▶ AVAILABLE DATA:

[Begin]

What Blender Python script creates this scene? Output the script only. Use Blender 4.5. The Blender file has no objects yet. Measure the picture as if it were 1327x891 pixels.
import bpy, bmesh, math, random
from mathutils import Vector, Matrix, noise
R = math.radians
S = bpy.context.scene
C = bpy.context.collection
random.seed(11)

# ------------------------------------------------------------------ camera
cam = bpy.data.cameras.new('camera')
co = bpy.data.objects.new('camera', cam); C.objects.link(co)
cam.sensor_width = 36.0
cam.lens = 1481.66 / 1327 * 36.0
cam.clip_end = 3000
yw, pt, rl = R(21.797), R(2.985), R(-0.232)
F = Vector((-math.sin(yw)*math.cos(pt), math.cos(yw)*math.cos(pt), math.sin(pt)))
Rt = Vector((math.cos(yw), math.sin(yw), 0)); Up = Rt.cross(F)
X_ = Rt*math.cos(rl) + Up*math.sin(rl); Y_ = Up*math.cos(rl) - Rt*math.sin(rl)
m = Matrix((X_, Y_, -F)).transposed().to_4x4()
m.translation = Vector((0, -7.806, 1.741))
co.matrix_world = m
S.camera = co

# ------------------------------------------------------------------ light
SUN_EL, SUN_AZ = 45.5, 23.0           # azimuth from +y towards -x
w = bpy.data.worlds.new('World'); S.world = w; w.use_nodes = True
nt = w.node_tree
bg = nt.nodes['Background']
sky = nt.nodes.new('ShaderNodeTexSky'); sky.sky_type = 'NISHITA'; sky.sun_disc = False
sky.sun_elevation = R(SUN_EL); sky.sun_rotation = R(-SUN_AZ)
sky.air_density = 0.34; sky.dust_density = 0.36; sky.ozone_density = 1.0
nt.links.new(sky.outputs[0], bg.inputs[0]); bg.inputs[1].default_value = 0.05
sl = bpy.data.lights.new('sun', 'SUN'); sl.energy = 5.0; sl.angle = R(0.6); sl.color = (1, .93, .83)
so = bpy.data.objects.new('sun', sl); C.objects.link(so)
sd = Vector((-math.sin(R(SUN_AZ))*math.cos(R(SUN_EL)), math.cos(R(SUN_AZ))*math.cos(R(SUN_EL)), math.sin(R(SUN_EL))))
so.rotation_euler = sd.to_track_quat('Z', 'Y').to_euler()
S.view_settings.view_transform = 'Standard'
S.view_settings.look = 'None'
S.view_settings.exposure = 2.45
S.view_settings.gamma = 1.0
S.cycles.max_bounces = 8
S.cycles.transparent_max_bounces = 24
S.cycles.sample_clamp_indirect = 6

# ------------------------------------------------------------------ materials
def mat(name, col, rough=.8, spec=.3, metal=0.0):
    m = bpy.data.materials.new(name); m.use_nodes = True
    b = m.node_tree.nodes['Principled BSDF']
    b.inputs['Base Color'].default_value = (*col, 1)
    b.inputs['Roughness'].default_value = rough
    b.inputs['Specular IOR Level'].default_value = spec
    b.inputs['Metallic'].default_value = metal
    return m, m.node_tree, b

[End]

▶ AIM OF THE TASK:
Output exactly the leading lines of the data, up to and including the line marked by "random.seed(11)".

▶ CORRECT ANSWER:
What Blender Python script creates this scene? Output the script only. Use Blender 4.5. The Blender file has no objects yet. Measure the picture as if it were 1327x891 pixels.
import bpy, bmesh, math, random
from mathutils import Vector, Matrix, noise
R = math.radians
S = bpy.context.scene
C = bpy.context.collection
random.seed(11)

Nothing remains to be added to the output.